- **WRITTEN PROBLEM**: From the first line of the data through the line containing "z0 = 0.0052", return each line exactly.

- **INFORMATION SHOWN**:

==========

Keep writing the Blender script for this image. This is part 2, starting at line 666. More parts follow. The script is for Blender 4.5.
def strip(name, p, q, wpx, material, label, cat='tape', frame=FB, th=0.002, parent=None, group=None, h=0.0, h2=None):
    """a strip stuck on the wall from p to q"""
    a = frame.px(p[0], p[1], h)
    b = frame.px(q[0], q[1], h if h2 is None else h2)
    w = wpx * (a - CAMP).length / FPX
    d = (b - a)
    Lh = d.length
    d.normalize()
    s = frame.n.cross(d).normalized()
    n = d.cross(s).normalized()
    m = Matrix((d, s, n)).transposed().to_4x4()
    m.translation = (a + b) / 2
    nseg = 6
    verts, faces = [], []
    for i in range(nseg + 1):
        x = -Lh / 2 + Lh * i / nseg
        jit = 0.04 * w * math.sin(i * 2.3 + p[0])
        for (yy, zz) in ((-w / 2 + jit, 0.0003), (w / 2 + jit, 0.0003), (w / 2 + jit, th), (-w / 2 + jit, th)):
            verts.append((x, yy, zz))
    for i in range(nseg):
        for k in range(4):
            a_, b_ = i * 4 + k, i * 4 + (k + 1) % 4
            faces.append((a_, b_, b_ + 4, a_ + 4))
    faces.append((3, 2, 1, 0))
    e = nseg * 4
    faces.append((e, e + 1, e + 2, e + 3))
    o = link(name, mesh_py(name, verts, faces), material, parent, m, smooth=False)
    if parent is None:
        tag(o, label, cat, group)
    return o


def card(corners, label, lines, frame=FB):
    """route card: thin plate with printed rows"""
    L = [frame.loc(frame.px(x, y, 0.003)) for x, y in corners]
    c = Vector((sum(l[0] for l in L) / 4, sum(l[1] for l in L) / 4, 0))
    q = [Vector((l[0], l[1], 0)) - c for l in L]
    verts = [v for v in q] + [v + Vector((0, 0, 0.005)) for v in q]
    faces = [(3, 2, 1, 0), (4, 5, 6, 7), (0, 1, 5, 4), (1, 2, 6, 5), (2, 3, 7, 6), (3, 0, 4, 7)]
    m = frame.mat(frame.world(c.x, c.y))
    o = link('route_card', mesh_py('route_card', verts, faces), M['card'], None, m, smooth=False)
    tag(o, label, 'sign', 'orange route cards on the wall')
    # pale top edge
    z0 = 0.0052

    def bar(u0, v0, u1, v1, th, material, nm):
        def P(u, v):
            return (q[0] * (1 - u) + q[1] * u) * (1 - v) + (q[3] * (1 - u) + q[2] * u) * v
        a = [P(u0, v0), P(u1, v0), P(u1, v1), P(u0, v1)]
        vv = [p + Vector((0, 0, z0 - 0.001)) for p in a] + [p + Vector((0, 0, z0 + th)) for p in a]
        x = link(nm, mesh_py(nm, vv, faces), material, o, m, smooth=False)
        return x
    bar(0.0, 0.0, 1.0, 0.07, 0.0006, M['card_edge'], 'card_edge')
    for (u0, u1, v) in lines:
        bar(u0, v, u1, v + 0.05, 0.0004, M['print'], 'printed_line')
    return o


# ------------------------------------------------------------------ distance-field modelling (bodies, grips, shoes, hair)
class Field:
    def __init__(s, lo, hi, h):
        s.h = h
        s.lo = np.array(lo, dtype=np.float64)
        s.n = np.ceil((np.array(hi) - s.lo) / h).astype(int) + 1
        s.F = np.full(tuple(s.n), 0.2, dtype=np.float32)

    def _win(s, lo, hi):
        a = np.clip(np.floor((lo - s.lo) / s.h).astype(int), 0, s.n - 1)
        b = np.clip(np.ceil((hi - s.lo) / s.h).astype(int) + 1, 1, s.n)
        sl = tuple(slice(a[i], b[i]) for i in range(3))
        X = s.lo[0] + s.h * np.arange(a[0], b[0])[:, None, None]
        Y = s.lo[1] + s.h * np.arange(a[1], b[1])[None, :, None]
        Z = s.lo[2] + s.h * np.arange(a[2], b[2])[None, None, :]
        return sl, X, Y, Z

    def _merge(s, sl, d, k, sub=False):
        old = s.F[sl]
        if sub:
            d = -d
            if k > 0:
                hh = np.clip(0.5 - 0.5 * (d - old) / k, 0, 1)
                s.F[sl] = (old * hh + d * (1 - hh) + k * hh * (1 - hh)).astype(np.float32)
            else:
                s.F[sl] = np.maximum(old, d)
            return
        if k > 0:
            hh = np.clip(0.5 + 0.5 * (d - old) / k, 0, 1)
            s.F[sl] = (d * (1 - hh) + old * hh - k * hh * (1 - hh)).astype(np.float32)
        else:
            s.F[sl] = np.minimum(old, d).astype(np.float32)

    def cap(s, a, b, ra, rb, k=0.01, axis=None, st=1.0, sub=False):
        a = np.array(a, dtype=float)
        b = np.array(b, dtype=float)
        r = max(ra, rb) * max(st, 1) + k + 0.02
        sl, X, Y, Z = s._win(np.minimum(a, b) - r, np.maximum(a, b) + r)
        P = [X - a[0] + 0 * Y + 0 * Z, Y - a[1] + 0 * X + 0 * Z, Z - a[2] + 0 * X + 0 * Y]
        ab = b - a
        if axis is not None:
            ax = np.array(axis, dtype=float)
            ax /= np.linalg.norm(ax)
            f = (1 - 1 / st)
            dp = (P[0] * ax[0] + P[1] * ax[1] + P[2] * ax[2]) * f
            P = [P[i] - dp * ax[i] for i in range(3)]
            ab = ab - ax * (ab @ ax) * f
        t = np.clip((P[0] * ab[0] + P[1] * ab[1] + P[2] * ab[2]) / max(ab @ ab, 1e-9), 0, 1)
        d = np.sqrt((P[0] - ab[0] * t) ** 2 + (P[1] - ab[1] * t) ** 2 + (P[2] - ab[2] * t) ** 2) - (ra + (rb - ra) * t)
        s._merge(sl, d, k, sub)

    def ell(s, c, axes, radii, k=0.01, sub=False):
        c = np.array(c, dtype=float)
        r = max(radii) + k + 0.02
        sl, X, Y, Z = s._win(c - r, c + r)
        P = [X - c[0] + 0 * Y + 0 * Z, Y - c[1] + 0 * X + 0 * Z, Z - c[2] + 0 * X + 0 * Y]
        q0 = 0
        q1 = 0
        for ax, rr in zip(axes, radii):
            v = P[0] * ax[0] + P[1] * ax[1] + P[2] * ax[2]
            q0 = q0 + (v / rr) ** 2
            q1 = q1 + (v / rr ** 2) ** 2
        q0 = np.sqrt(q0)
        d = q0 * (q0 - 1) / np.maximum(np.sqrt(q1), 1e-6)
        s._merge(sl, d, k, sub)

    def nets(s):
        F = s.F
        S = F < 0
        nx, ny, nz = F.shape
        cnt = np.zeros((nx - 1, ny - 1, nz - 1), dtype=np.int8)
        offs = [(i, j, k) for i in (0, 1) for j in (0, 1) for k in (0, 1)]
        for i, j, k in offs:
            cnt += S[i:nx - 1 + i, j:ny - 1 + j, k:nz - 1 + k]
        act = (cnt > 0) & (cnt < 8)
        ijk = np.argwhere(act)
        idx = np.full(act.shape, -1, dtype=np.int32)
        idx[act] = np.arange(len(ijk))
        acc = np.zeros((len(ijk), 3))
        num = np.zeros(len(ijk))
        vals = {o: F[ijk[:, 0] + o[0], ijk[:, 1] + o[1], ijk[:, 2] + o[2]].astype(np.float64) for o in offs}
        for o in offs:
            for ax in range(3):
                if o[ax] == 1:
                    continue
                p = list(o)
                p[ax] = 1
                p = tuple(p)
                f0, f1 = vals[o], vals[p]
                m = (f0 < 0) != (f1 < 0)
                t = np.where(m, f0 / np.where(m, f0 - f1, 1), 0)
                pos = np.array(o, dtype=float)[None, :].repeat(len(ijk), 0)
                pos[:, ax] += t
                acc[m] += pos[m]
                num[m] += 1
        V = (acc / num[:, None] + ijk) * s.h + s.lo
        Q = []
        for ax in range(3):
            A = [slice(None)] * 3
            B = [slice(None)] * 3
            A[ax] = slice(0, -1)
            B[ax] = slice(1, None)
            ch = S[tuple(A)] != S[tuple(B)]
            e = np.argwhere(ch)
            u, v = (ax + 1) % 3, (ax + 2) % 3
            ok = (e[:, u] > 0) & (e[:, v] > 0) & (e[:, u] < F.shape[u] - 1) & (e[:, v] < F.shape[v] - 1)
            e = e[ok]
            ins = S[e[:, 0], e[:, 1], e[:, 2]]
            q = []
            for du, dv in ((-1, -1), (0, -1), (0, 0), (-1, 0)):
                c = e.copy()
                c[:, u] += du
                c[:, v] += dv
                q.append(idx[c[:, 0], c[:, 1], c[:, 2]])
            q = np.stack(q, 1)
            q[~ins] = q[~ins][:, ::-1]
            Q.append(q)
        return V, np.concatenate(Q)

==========

- **EXERCISE RESPONSE**:
Keep writing the Blender script for this image. This is part 2, starting at line 666. More parts follow. The script is for Blender 4.5.
def strip(name, p, q, wpx, material, label, cat='tape', frame=FB, th=0.002, parent=None, group=None, h=0.0, h2=None):
    """a strip stuck on the wall from p to q"""
    a = frame.px(p[0], p[1], h)
    b = frame.px(q[0], q[1], h if h2 is None else h2)
    w = wpx * (a - CAMP).length / FPX
    d = (b - a)
    Lh = d.length
    d.normalize()
    s = frame.n.cross(d).normalized()
    n = d.cross(s).normalized()
    m = Matrix((d, s, n)).transposed().to_4x4()
    m.translation = (a + b) / 2
    nseg = 6
    verts, faces = [], []
    for i in range(nseg + 1):
        x = -Lh / 2 + Lh * i / nseg
        jit = 0.04 * w * math.sin(i * 2.3 + p[0])
        for (yy, zz) in ((-w / 2 + jit, 0.0003), (w / 2 + jit, 0.0003), (w / 2 + jit, th), (-w / 2 + jit, th)):
            verts.append((x, yy, zz))
    for i in range(nseg):
        for k in range(4):
            a_, b_ = i * 4 + k, i * 4 + (k + 1) % 4
            faces.append((a_, b_, b_ + 4, a_ + 4))
    faces.append((3, 2, 1, 0))
    e = nseg * 4
    faces.append((e, e + 1, e + 2, e + 3))
    o = link(name, mesh_py(name, verts, faces), material, parent, m, smooth=False)
    if parent is None:
        tag(o, label, cat, group)
    return o


def card(corners, label, lines, frame=FB):
    """route card: thin plate with printed rows"""
    L = [frame.loc(frame.px(x, y, 0.003)) for x, y in corners]
    c = Vector((sum(l[0] for l in L) / 4, sum(l[1] for l in L) / 4, 0))
    q = [Vector((l[0], l[1], 0)) - c for l in L]
    verts = [v for v in q] + [v + Vector((0, 0, 0.005)) for v in q]
    faces = [(3, 2, 1, 0), (4, 5, 6, 7), (0, 1, 5, 4), (1, 2, 6, 5), (2, 3, 7, 6), (3, 0, 4, 7)]
    m = frame.mat(frame.world(c.x, c.y))
    o = link('route_card', mesh_py('route_card', verts, faces), M['card'], None, m, smooth=False)
    tag(o, label, 'sign', 'orange route cards on the wall')
    # pale top edge
    z0 = 0.0052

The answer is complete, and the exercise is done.